Souvenirs — Fin de la magie Marvel : la résurrection de Jean Grey

Raconté ce qui avait déclenché l'arrêt de l'achat de comic books marvel m'a rappelé une autre rupture, celle qui a fait que la magie des histoires qu'on me racontait, la « magie marvel », n'opérait plus.

Fantatsic Four 286, p11

Ça s'est passé dans les pages de Strange no 228 de décembre 1988. Y est publié Fantastic Four 286 (janvier 1986), série habituellement hébergée dans le mensuel Nova mais reproduit ici car l'épisode fait suite à celui des Avengers (263, janvier 1986) publié dans Strange le mois précédent.

On y voit Reed Richard étudié un sarcophage remonté du fond de l'océan par les vengeurs, sarcophage qui finit par s'ouvrir pour laisser apparaître… Jean Grey, vivante, alors qu'elle était morte dans le mythique uncanny x-men 137 de septembre 1980 (Spécial Strange 33, aout 1983) !

Blasphème !!!

La mort de Jean Grey est un événement central pour les lecteurs de comic books de ma génération.
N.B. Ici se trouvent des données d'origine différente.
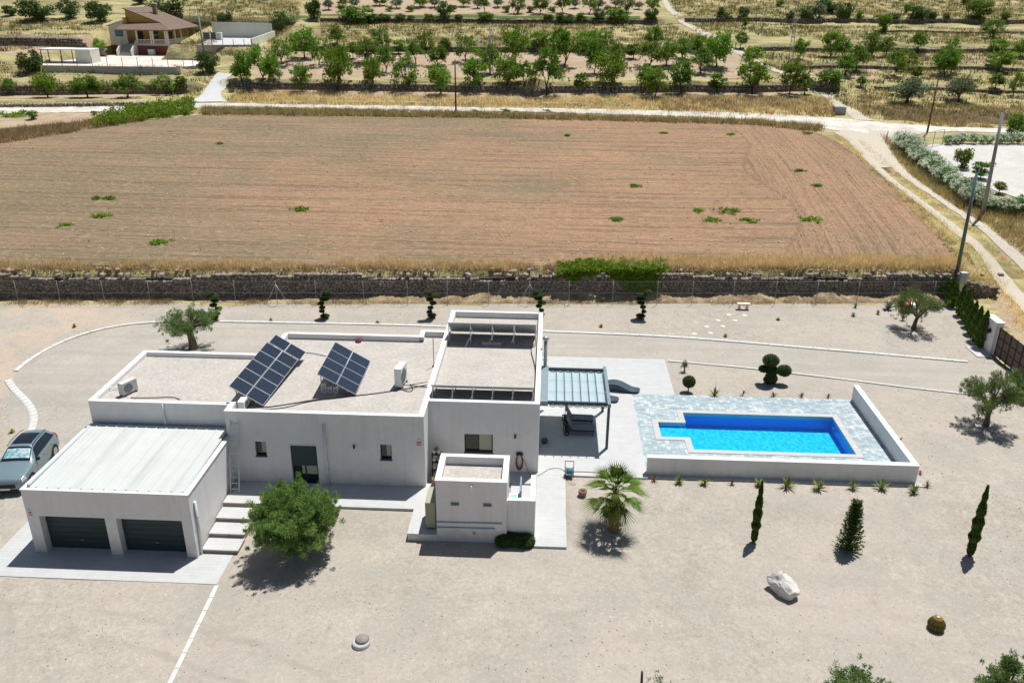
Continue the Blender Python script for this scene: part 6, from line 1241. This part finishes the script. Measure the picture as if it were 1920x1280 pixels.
def fan(n_seg, Lr, azim, elev, pet):
    """one fan leaf: petiole tube + folded segments; returns V,F for the blade and the petiole points"""
    d = np.array([math.cos(azim)*math.cos(elev), math.sin(azim)*math.cos(elev), math.sin(elev)]); side = np.array([-math.sin(azim), math.cos(azim), 0]); up = np.cross(d, side)*-1
    if up[2] < 0: up = -up
    b = np.array([0, 0, hp-.15]); c = b+d*pet+np.array([0, 0, -.12*pet]); d2 = d+np.array([0, 0, -.25]); d2 /= np.linalg.norm(d2); V = []; F = []
    for k in range(n_seg):
        a0 = math.radians(-50+100*k/n_seg); a1 = math.radians(-50+100*(k+1)/n_seg); am = (a0+a1)/2; l = Lr*(1-.22*abs(am)/1.3)*rnd.uniform(.92, 1.05)
        def q(a, r, f): return c + (d2*math.cos(a)+side*math.sin(a))*r + up*(f+.28*abs(a)**1.5*r) + np.array([0, 0, -.22*(r/Lr)**2.2*Lr*(1.25 if r > Lr*.8 else .6)])
        i = len(V); V += [c, q(a0, l*.36, 0), q(am, l*.38, .05), q(a1, l*.36, 0), q(am, l*1.02, .0)]; F += [(i, i+1, i+2), (i, i+2, i+3), (i+1, i+4, i+2), (i+2, i+4, i+3)]
    return V, F, [b, b*.5+c*.5+up*.05, c]
nf = 36
for i in range(nf):
    el = math.radians(np.interp(i, [0, 8, 18, 27, nf-1], [82, 60, 24, -16, -68])+rnd.uniform(-7, 7)); az = i*2.399963+rnd.uniform(-.3, .3); V, F, pp = fan(13, rnd.uniform(.85, 1.1), az, el, rnd.uniform(.6, .9)*(1 if i < 27 else .7)); me = npmesh('frond', np.array(V), np.array(F), palm_l, np.full(len(V), rnd.uniform(.2, .95)))
    o = link('frond', me, e); m_ = MB(); m_.tube(pp, [.022, .017, .012], 5); m_.build('leaf_stalk', palm_l, o, local=True)
p = at(1092, 929, -.1); e = empty('tree_stump', p, 'small brown pot lying on the gravel left of the palm', 'pot'); m_ = MB(); m_.lathe((0, 0, 0), [(.16, 0), (.21, .16), (.22, .3), (.17, .31), (.15, .24)], 16); m_.build('pot_body', mat('dull brown clay', (.24, .16, .11), .9, [(5, .2)], world=False), e, local=True); m_ = MB(); m_.lathe((0, 0, 0), [(.1, .24), (.13, .27)], 12); m_.build('soil', core_earth, e, local=True); e.name = 'clay_pot'
# ------------------------------------------------------------------ spiky plants
def rosette(px, py, r, n, leaf, label, cat, group, elev=(20, 85), wd=.05, name='sword_plant', p=None, stalk=0, parent=None, fn=G):
    q = drape(px, py, fn=fn) if p is None else p; V, F = [], []
    for i in range(n):
        a = i*2.39996+rnd.uniform(-.2, .2); el = math.radians(rnd.uniform(*elev)); l = r*rnd.uniform(.75, 1.15)*(.75+.35*math.sin(el)); d = np.array([math.cos(a)*math.cos(el), math.sin(a)*math.cos(el), math.sin(el)]); s = np.array([-math.sin(a), math.cos(a), 0])*wd*.5; k = len(V); b = np.array([0, 0, .02]); m = d*l*.5+[0, 0, .03]; t = d*l+np.array([0, 0, -.06*l])
        V += [b-s*.8, b+s*.8, m-s, m+s, t, m-[0, 0, .02]]; F += [(k, k+1, k+5), (k+1, k+3, k+5), (k, k+5, k+2), (k+2, k+5, k+4), (k+5, k+3, k+4)]
    me = npmesh(name, np.array(V), np.array(F), leaf, np.repeat(R_.uniform(0, 1, n), 6))
    if parent is not None: return link('foliage', me, parent, np.array(q)-wloc(parent))
    o = link(name, me, None, q); tag(o, label, cat, group); o.rotation_euler = (0, 0, rnd.uniform(0, 6))
    if stalk: m_ = MB(); m_.tube([(0, 0, 0), (.02, 0, stalk)], [.012, .006], 5); m_.build('flower_stalk', trunkd_m, o, local=True)
    return o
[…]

La génération précédente avait eu la mort de Gwen Stacy (The Amazing Spider-Man no 121, juin 1973 — Strange 104), qui avait eu la bonne idée de le rester — morte, à quelques clones près. Nous, nous avions celle de Jean Grey et ce qui reste sans doute le meilleur run mainstream tout époque confondue (x-men 110-138 par Claremont / Byrne / Austin).

Et voilà que patatra, cinq ans plus tard, Byrne fait revenir Jean Grey d'entre les morts avec une opération retcon d'envergure : après la bataille contre Steven Lang, Jean Grey doit se sacrifier pour ramener la navette spatiale sur Terre en sauvant la vie de ses camarades X-men. La navette s'écrase dans la baie de Jamaica et des eaux surgit Jean Grey transformée en Phoenix.
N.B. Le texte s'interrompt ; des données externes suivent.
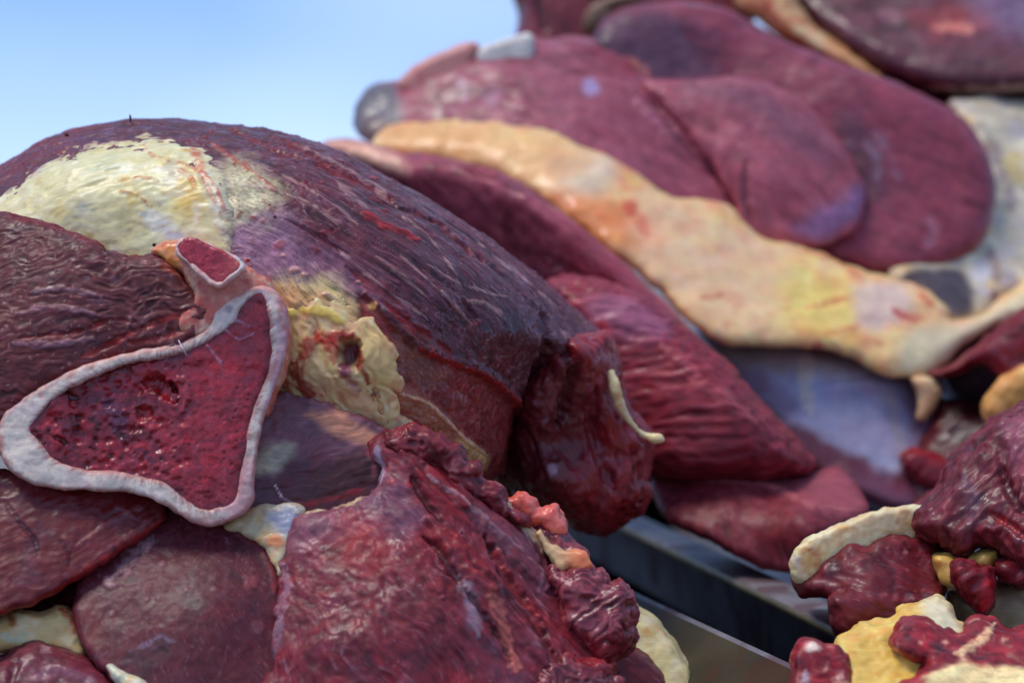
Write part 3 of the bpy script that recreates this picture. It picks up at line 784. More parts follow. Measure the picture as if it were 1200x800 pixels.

Ça c'est l'histoire officielle racontée dans les pages de X-men 100-101 (août-octobre 1976, publiés dans Spécial Strange nos 11-12 de mars et juin 1978). Mais avec la réécriture de Byrne, ce n'est plus Jean Grey qui remonte du fond de la baie mais une entité divine de pure énergie qui a remplacé Jean Grey alors qu'elle se sacrifiait pour sauver ses amis.

Et donc, tout ce qui s'est passé entre ce moment et sa mort, ce n'était pas Jean Grey mais le Phoenix se faisant passer pour Jean Grey (Tsss). Vu l'énormité du truc, Byrne y va à coup d'explication foireuse du genre mais oui, mais voyez-vous, la pureté de l'âme de Jean Grey elle a déteint sur la créature qui a vraiment cru être Jean Grey et tout le monde n'y a vu que du feu. Jusqu'à l'argumentaire massue d'une débilité confondante énoncé par un Cap América à la mâchoire bien carrée : There's no force in the universe that can suppress the splendor of human spirit.

Bordel !!!

(Ça ce voit là que j'en ai gros sur la patate, même trente ans après ?)

Et tout ça pourquoi ?

Pour le pognon pardi. Rien de plus.

Le retour de Jean Grey va permettre la reformation de l'équipe originale des X-Men (Cyclops, Strange Girl, Beast, Angel, Iceberg), qui aura droit à sa propre série : X-Factor. La série ne sera pas totalement mauvaise, surtout quand Les Simonson (Louise et Walt) la prendront en main, mais le mal est fait.

Dans les années qui suivent, nous aurons droit à une multiplication de retcons avec Classic X-Men ou de séries marketing en tout genre, le tout culminant dans les années 1990 avec les couvertures alternatives et autres hypes mercantiles qui finiront pas avoir la peau du medium, en tout cas de la Marvel (qui s'est refait la cerise depuis, principalement grâce au cinéma.).

La réssurection de Jean Grey a détruit toute la charge émotionnelle de sa mort cinq ans plus tôt et briser la suspension d'incrédulité. Ce désenchantement ne fût pas uniquement causé par le passage à l'âge adulte, ce qui est généralement le cas avec les histoires de super-héros marvel ; Après tout, j'aime toujours autant lire Born Again de Miller / Mazzucchelli ou Les X-Men de Claremont / Byrne / Austin plus de trente ans après leur parution. Non, il s'agit bien d'une certaine manière de raconter des histoires qui a finit par briser ce lien.

Lien qui ne s'est plus jamais vraiment retisser, en tout cas avec les bédés marvel.